Defendants argue that none of these factors is sufficient to "push suspicion across the line into 'reasonable suspicion,'" citing United States v. Madrigal, 626 Fed. App'x 448, 452 (5th Cir. 2015). In Madrigal—a case with facts quite similar to this one, including the same arresting officer—Sgt. Thumann performed a traffic stop on a newly-registered, older vehicle heading towards Houston from Mexico; extended the stop with additional questions after finishing the computer check; obtained Madrigal's consent to search; and eventually discovered methamphetamine in the vehicle's gas tank. In reversing the district court's denial of a motion to suppress, the Fifth Circuit concluded that: "[d]riving an older, recently registered vehicle may be slightly suspicious, but it is minimal;" "[b]ecause Mexico and Houston are each home to millions of lawful people, neither [city] can support a great inference of criminal activity;" and Madrigal was "not out-of-the-ordinary in his decision to travel from Mexico to Houston and back in a day," especially for a person of limited means. Id. at 451 & n.21. The Government counters that Madrigal is distinguishable because, unlike Defendants here, Madrigal did not falsely deny that he was coming from Mexico. The Court agrees.
In Pack, the Fifth Circuit "note[d] that under Texas law it is a crime to, with intent to deceive, knowingly make a material, false statement to an investigating officer." Pack, 612 F.3d at 360. Because "a traffic stop is a criminal investigation," and "making a material, false statement during the investigation of a traffic stop is itself a crime under Texas law," the court reasoned that "it is hard to argue that an officer would not have reasonable suspicion of criminal activity when confronted with a statement reasonably viewed as false and material to his investigation of a traffic violation." Id. (citing Atwater v. City of Lago Vista, 532 U.S. 318 (2001)). Defendants argue that because Sgt.

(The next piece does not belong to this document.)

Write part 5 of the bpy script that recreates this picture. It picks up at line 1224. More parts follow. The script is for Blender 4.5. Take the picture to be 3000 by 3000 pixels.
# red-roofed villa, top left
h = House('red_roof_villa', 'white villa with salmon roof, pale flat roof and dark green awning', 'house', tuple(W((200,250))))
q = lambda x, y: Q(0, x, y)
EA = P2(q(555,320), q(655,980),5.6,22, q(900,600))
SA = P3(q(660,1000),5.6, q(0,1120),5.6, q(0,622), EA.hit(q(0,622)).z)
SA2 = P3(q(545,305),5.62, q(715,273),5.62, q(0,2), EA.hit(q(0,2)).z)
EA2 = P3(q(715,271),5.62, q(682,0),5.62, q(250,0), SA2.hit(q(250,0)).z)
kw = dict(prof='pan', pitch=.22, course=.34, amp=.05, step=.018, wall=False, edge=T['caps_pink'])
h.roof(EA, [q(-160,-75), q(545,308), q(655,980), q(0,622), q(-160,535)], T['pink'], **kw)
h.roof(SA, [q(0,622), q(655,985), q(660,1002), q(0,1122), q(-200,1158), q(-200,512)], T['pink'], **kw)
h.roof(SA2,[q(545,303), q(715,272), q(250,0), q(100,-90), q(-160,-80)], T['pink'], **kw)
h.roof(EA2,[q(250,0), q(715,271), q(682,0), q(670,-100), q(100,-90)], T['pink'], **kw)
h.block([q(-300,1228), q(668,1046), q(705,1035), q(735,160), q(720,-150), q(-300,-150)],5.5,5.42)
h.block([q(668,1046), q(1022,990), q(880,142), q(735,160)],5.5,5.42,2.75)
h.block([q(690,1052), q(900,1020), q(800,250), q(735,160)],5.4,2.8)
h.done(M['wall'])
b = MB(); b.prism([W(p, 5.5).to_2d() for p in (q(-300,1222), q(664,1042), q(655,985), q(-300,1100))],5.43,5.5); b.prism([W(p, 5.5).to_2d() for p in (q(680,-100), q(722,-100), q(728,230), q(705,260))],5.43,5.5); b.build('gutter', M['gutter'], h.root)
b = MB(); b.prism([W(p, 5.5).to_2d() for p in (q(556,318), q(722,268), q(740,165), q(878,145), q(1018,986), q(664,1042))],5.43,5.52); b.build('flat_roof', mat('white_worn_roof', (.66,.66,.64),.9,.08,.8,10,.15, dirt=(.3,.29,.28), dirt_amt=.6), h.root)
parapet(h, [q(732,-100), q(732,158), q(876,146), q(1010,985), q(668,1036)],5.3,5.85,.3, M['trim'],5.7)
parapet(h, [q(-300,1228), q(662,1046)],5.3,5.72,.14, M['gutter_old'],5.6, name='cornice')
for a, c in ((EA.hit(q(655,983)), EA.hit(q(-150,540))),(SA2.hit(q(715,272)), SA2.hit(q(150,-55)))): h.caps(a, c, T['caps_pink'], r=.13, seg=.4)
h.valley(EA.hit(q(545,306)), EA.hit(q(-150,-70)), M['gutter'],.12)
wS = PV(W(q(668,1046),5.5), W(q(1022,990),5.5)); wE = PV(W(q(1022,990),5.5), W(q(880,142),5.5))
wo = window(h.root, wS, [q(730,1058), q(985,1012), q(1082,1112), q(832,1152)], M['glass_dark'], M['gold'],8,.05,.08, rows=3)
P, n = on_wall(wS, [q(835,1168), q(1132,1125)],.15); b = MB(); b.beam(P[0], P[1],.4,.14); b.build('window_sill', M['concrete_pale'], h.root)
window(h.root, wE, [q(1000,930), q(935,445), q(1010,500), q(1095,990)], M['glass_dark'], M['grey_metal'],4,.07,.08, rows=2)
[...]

Thumann did not know for a fact that they were in Solis' Saturn when it crossed the Mexican border until much later—when photographs taken at the border confirmed his hunch—he did not have reasonable suspicion of criminal activity at the time he questioned Defendants and obtained consent. Under Pack, however, it is sufficient that Sgt. Thumann "reasonably viewed" Defendants' statements that they were not coming from Mexico as false.
The Texas Penal Code provides that:
(a) A person commits an offense if, with intent to deceive, he knowingly makes a false statement that is material to a criminal investigation and makes the statement to:
(1) a peace officer conducting the investigation; or
(2) any employee of a law enforcement agency that is authorized by the agency to conduct the investigation and that the actor knows is conducting the investigation.
* * *
TEX. PEN.CODE ANN. § 37.08.
(c) An offense under this section is a Class B misdemeanor.
Based on the evidence presented, the Court finds Sgt. Thumann had developed reasonable suspicion to justify extending the stop to investigate additional criminal activity after the dispatch checks came back clean. See, e.g., Berry, 664 F. App'x at 419 (reasonable suspicion to extend stop where trooper believed motorist lied during traffic stop); Pack, 612 F.3d at 358-61 (reasonable suspicion created by defendant's conflicting story and the fact that he was traveling along a drug trafficking corridor); United States v. Estrada, 459 F.3d 627, 632 (5th Cir. 2006) ("the totality of the circumstances, including the fact that the vehicle had recently crossed from Mexico, 'a common origin of illicit drugs,'" suggested there was a reasonable likelihood defendant was transporting drugs) (quoting United States v. Jurado-Vallejo, 380 F.3d 1235, 1238-39 (10th Cir. 2004)); United States v. Garza, 2009 WL 10680036, at *4 (W.D. Tex. Nov. 19, 2009), aff'd, 452 F. App'x 510 (5th Cir. 2011) (reasonable suspicion of narcotics trafficking warranted further detention and questioning where defendant, among other things, "responded suspiciously to the officers' questions"). Within eight minutes after initiating the stop and three minutes after the dispatch checks came back, Sgt. Thumann conducted this colloquy and received consent from both women to search the vehicle. The detention was therefore not longer than necessary to investigate the circumstances justifying the stop. Finally, Defendants' consent, which was given while they were lawfully detained and not challenged on any other grounds, was valid.
In their joint post-hearing brief, Defendants argue that consent was involuntary and illegally coerced, and that the Government failed to produce evidence to the contrary. Defendants are correct that if a challenge is made to the voluntariness of consent to search, the Government must prove voluntariness by a preponderance of the evidence. United States v. Arias-Robles, 477 F.3d 245, 248 (5th Cir. 2007); United States v. Santiago, 410 F.3d 193 (5th Cir. 2005). However, Solis' motion to suppress did not challenge the validity of consent at all, and Galvan's motion challenged her consent only to the extent that it was given while she was unlawfully detained.
V. Conclusion
For the foregoing reasons, Defendants' motions to suppress (D.E. 40, 43) are DENIED.
It is so ORDERED this 6th day of April,2020.